I couldn’t see the board. For nearly three years, my mother attended parent-teacher conferences where she was scolded for failing to provide her daughter with corrective lenses. My mother would argue. My teachers would sigh. My mother would return from school, confused and frustrated, and find me sitting six inches in front of the television. In a weary voice she would ask me, “You’re not wearing your glasses at school, are you? Don’t you know you’re ruining your vision? Do you want to go blind?” I would be irritated by the distraction and only unglue my eyes from the screen long enough to toss a few languid apologies in her direction. After quickly confirming that nothing of great import was happening on The Love Boat, I would then add a few tears for effect in the hopes of finalizing the discussion. I knew my mother wouldn’t understand the sublime genius of my scheme or realize I had sacrificed my precious vision to save myself from endless social torment. Undaunted, she would position me in front of a mirror and say things to my reflection like, “This is the person you really should be saying sorry to. Right here.
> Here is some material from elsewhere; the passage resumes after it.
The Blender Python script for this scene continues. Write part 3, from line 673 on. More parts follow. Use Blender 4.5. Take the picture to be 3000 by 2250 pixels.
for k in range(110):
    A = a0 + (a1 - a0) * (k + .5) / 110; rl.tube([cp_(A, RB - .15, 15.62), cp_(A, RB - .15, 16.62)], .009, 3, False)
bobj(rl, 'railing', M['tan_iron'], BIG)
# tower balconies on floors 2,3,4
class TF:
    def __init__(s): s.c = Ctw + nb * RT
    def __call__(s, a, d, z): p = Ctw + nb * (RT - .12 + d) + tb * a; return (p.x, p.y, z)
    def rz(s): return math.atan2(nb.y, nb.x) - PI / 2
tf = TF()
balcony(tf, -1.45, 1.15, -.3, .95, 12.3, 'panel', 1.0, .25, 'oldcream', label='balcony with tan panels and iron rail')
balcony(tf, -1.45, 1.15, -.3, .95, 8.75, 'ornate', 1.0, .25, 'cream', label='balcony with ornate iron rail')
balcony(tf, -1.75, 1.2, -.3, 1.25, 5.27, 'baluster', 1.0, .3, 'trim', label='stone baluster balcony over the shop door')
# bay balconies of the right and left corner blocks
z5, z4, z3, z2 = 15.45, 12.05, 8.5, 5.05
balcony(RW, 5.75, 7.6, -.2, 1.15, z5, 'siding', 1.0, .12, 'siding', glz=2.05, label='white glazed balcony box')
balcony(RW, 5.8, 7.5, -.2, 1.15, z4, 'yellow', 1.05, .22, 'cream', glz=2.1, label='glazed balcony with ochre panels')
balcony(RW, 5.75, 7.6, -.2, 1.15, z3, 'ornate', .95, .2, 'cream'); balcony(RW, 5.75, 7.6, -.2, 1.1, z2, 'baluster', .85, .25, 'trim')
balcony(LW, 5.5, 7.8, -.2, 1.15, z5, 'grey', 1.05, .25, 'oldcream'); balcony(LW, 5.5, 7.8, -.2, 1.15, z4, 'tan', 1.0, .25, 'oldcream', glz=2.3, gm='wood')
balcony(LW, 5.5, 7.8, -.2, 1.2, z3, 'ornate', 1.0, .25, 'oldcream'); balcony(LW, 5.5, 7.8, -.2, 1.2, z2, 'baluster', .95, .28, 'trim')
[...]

In this mirror.” I would sniffle in agreement and nod ferociously at our looking-glass counterparts, but I wasn’t really sorry. My only remorse came from missing what happened to Isaac and Gopher in Puerta Vallarta and having to suffer through my mother’s amateur child psychology tactics.

For second grade I was assigned to Mrs. Rizzo’s class. I remember it as a hazy year, mainly because I couldn’t see anything, but it was compounded by Mrs. Rizzo’s maternity leave. Her absence made her seem mysterious, like a distant uncle who died of snakebite. In her place during those months was Miss Savage, a youngish spinster with radical ideas and enormous smoke-colored glasses. The dark lenses must have hampered her vision, because she compulsively followed each line of text across the page with her finger whenever she read. Although I did like her for letting us chew gum, the finger-reading made me somewhat suspicious of her.

One wintry morning, after watching me squint and stall and crane my neck in my third attempt at reading the day’s assignments on the blackboard, Miss Savage spoke in an uncharacteristically commanding tone. “Why don’t you go and get your glasses?” she said, more a demand than a query. “But I don’t wear glasses,” I heard myself begin to whine when she interrupted me with a voice that was louder than her rhinestone-studded eyewear: “I know they’re in your bag.”

I knew at once I was defeated. It was the end of an era, and nearsighted as I was, I had grown to enjoy my time in the fuzzy world of neck-thrusters and squinters. I pushed my tiny chair away from my desk and trudged back to the coat closet, slowly, guiltily, like a criminal approaching the guillotine. My pink unicorn sweater felt hot from shame and the burning eyes of my classmates who had all turned to watch me slink to the back. I reached into my matching unicorn backpack, fumbled around for my glasses, and pulled them out. The class was silent and time stood still.

I don’t recall the walk back to my desk. Like a dream, the next thing I am aware of is sitting down, bent in half, cowering. I am wearing my glasses, those hideous harbingers of sight, and am mortified, unable to lift my head. Everyone has crowded around, and I can feel 26 pairs of naked eyes peeking at me over the desk. Seated on my left, Miss Savage lays one hand on my shoulder and uses the other to adjust her monster-sized super glasses. I hear her sigh with the effort. She clears her throat and announces to the class that I have something to share. The newfound perkiness in her voice, indicating she would no longer be alone in her goggled freakishness, makes me skeptical. Feet shuffle in anticipation as I quietly wonder how life will be different for me now.

I look up. I am greeted by faces I do not recognize, though the voices are familiar. The strange heads stare at me for a moment, then, unimpressed and bored, their bodies sit back down. Exhausted, I tentatively lean back in my chair.

I do not see the future and the mockery I will eventually endure: the flat-chested jokes, the lesbian taunts, the geek jeers. Those will come later and will be just as anxious.

For now, I see the present clearly and breathe. Looking back at me, Miss Savage begins the lesson.